Up he comes out of the water, the same way we do. Wet hair sticks to his face. He’s drenched. Water dribbles off his sopping clothes, the drip, drip, dripping of clear beads from his beard back onto the river.

Stepping ashore, he leaves a soaked, muddy trail in the dry dirt, which fades after twenty minutes in the sun.

Maybe he went swimming afterwards. Why not? He was human.

40 Ways Jesus Is Like Me, and Maybe You, #1.

He got stinky.

 

‘That disciple whom Jesus loved therefore said to Peter, “It is the Lord!” When Simon Peter heard that it was the Lord, he put on his outer garment, for he was stripped for work, and threw himself into the sea. The other disciples came in the boat, dragging the net full of fish, for they were not far from the land, but about a hundred yards. When they got out on land, they saw a charcoal fire in place, with fish laid out on it, and bread. Jesus said to them, “Bring some of the fish that you have just caught.” Jesus came and took the bread and gave it to them, and so with the fish. Jesus said to them, “Come and have breakfast.”

John 21:7,9-10,12

 

This earthiness is one of my favorite things about him. The Bible does not directly say he was stinky, but I think it’s there.  

 

Various smells would dominate such a scene.  Fish.  Campfire smoke.  Bread.  The sea at morning has a certain air about it.

 

Other odors are likely, too.  The men will smell like men usually do after working the night shift on their boat with, I presume, no deodorant.  The fishing vessel probably smelled ‘fresh.’  

 

Picture God the Son frying up a hot breakfast for his buddies.  That is incredible in and of itself. 

 

Jesus was the one who invited these stinky men to come and get it. 

 

Apparently, he was comfortable with odors and the people they cling to.  If not, would Peter have “thrown himself into the sea” to swim to God the Son because it was faster than rowing the last hundred yards?  What is it about Jesus that made Peter do that??

 

Envision the scene when Peter emerges onto the beach.  He would have been sopping wet from the swim. His hair is oily.

 

In a few minutes, Jesus is about to reconcile with his friend, Peter, who denied Jesus at the time in his life when he most needed a close friend to stay with him.  Three times.  I know how I would feel if I were in Peter’s shoes.

 

How would I react if I had done that to my best friend, then he cooked me breakfast after work and fully restored our friendship?

 

Here is what I bet did not happen. They probably did not just wave at each other.

 

The Bible does not say Jesus hugged him, but there may have been big, huge, massive bearhug between these two men. If it were me instead of Peter, I would bawl my eyes out and cling to him for at least two or three minutes.

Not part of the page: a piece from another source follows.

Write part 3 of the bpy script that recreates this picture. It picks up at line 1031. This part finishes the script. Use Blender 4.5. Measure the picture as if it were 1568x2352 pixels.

Why the smell factor is important to me is what it indicates about Jesus’ attitude toward other humans. A king sitting high on his throne evokes a certain feeling. That king playing in the dirt with his little child is the same person, but the setting tells you so much about his character, about his heart. That is why it matters to me that he had horrendous body odor sometimes.

It means nothing about me is repulsive to him.